[SOURCE MATERIAL]

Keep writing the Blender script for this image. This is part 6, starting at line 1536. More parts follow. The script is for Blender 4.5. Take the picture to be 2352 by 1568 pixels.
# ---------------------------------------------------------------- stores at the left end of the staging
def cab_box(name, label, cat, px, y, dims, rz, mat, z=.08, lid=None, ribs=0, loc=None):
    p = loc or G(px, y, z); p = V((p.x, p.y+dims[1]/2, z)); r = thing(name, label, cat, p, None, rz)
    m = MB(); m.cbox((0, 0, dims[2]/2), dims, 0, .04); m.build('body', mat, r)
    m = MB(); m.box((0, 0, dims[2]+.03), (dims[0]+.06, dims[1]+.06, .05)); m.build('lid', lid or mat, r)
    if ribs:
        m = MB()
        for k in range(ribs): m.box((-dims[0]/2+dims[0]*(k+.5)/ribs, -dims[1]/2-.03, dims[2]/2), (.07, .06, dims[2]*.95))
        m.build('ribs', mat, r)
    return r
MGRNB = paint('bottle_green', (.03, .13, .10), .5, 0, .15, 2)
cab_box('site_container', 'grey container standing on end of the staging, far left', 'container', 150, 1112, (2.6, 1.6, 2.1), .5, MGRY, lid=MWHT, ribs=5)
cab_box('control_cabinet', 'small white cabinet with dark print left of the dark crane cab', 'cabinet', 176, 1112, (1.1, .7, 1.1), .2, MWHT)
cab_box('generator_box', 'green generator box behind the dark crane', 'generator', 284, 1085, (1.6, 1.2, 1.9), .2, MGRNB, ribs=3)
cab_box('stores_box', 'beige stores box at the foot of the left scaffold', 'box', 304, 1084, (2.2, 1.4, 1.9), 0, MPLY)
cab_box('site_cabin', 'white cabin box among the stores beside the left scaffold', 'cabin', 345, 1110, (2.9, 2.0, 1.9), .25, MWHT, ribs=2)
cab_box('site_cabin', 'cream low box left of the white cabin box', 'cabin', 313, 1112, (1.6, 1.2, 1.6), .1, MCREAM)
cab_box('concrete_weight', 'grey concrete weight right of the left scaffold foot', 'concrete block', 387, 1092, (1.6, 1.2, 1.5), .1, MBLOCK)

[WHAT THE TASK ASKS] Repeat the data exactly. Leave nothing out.

[SOLUTION TO THIS PROBLEM]
Keep writing the Blender script for this image. This is part 6, starting at line 1536. More parts follow. The script is for Blender 4.5. Take the picture to be 2352 by 1568 pixels.
# ---------------------------------------------------------------- stores at the left end of the staging
def cab_box(name, label, cat, px, y, dims, rz, mat, z=.08, lid=None, ribs=0, loc=None):
    p = loc or G(px, y, z); p = V((p.x, p.y+dims[1]/2, z)); r = thing(name, label, cat, p, None, rz)
    m = MB(); m.cbox((0, 0, dims[2]/2), dims, 0, .04); m.build('body', mat, r)
    m = MB(); m.box((0, 0, dims[2]+.03), (dims[0]+.06, dims[1]+.06, .05)); m.build('lid', lid or mat, r)
    if ribs:
        m = MB()
        for k in range(ribs): m.box((-dims[0]/2+dims[0]*(k+.5)/ribs, -dims[1]/2-.03, dims[2]/2), (.07, .06, dims[2]*.95))
        m.build('ribs', mat, r)
    return r
MGRNB = paint('bottle_green', (.03, .13, .10), .5, 0, .15, 2)
cab_box('site_container', 'grey container standing on end of the staging, far left', 'container', 150, 1112, (2.6, 1.6, 2.1), .5, MGRY, lid=MWHT, ribs=5)
cab_box('control_cabinet', 'small white cabinet with dark print left of the dark crane cab', 'cabinet', 176, 1112, (1.1, .7, 1.1), .2, MWHT)
cab_box('generator_box', 'green generator box behind the dark crane', 'generator', 284, 1085, (1.6, 1.2, 1.9), .2, MGRNB, ribs=3)
cab_box('stores_box', 'beige stores box at the foot of the left scaffold', 'box', 304, 1084, (2.2, 1.4, 1.9), 0, MPLY)
cab_box('site_cabin', 'white cabin box among the stores beside the left scaffold', 'cabin', 345, 1110, (2.9, 2.0, 1.9), .25, MWHT, ribs=2)
cab_box('site_cabin', 'cream low box left of the white cabin box', 'cabin', 313, 1112, (1.6, 1.2, 1.6), .1, MCREAM)
cab_box('concrete_weight', 'grey concrete weight right of the left scaffold foot', 'concrete block', 387, 1092, (1.6, 1.2, 1.5), .1, MBLOCK)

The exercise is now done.